Important precedent in South Africa has been set
The Constitutional Court has determined that the level of meaningful public participation in the decision to sell a former school in Sea Point, a seaside suburb of Cape Town, was insufficient.
In doing so, the apex court set an important precedent that the government and state organs should be held accountable for failing to meet their constitutional obligations.
This ruling represents a significant setback for the Western Cape Provincial government regarding its handling of the 2015 decision to sell Tafelberg School to the Phyllis Jowell Jewish Day School.
The Court has ordered the provincial government to revise its regulations on public participation.
This decision, which was announced on Thursday (2 July), marks a victory for the social justice advocacy group Ndifuna Ukwazi, concluding a 10-year legal battle to declare the sale of the Tafelberg school site unlawful.

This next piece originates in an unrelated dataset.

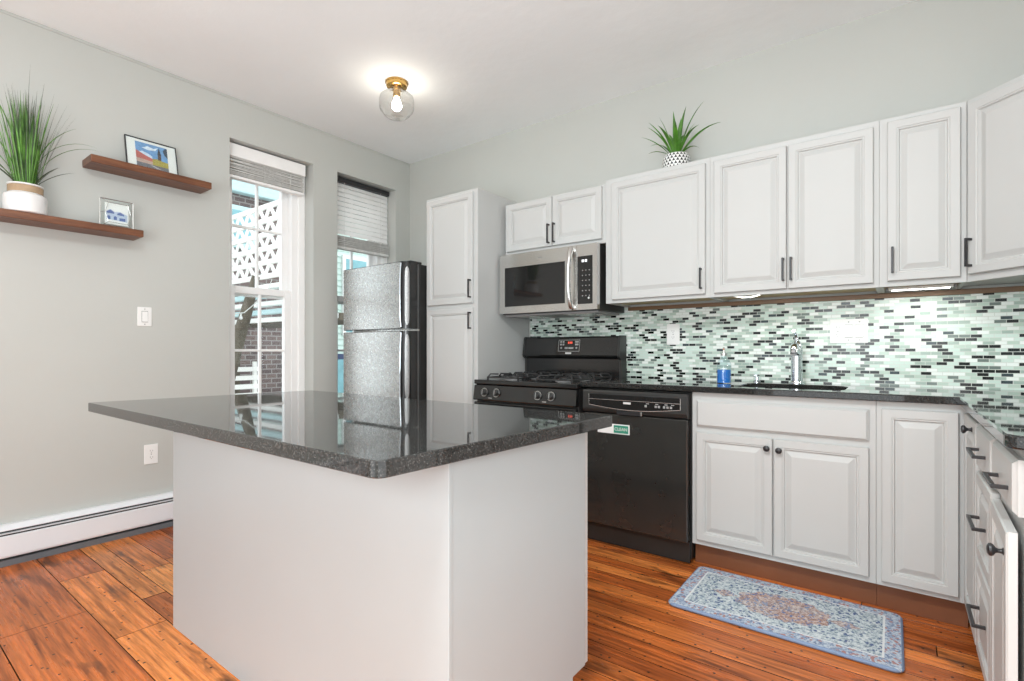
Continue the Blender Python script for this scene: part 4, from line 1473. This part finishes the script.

Although the sale was cancelled in 2020, the Constitutional Court noted that the case still has implications for spatial equity and public participation in local government matters.
In delivering the judgment, Justice Nonkosi Mhlanthla said that the Tafelberg case demonstrated the adoption of an inadequate public participation process.
She pointed out that the evidence presented to the court did not indicate that the City of Cape Town had developed affordable housing in well-located central areas.
She said that distance from the CBD alone was not a valid criterion for determining housing development locations.
“The matter is about the full participation in the life of the city, including access to front-facing centres such as the CBD and Sea Point,” said Mhlanthla.
The court said Cape Town remained divided along racial lines, with poor, working-class families excluded from amenity-rich areas.
The court noted that the first period of public comment after the decision to sell was held in November 2015 and fell squarely within the Christmas holiday period.
The notice also did not identify the buyer, nor the proposed purchase price of R135 million.
The provincial government has now been given 12 months to amend the regulations under the 1998 Western Cape Land Regulation Act to allow public participation before a sale agreement is reached.
Setting a precedent for South Africa

According to Dakalo Singo, Director and Head of Pro Bono at Werksmans Attorneys, the ruling sets an important precedent.
Specifically, that government and state organs should be held accountable for failing to meet their constitutional obligations.
“It also has important implications for how South African courts will approach the principle of constitutional subsidiarity going forward,” Singo said.
Constitutional subsidiarity is an important principle of South African law.
While the term sounds technical, the principle itself is relatively simple: if Parliament enacts legislation to give effect to a constitutional right, litigants should rely on the provisions of that legislation rather than directly on the Constitution.
“Effectively, that legislation becomes the primary source through which the right must be enforced,” Singo said.
“That means a person cannot simply ignore the legislation and rely directly on the Constitution. Instead, they must either rely on the applicable legislation or challenge the legislation as unconstitutional if they believe that it does not meet constitutional standards.”
While the judgment is important for setting this precedent, it is also important for clarifying that constitutional subsidiarity is not always the end of the enquiry.
“Particularly where courts are asked to assess whether government or state organs have reasonably implemented constitutional rights,” Singo said.
Singo noted that the Constitutional Court’s interpretation does not create an exception to constitutional subsidiarity, nor does it abandon the principle; it merely qualifies it.
“By adopting this approach, the Constitutional Court has contributed to redressing the spatial injustice inherited from apartheid, and to advancing social justice and transformation.”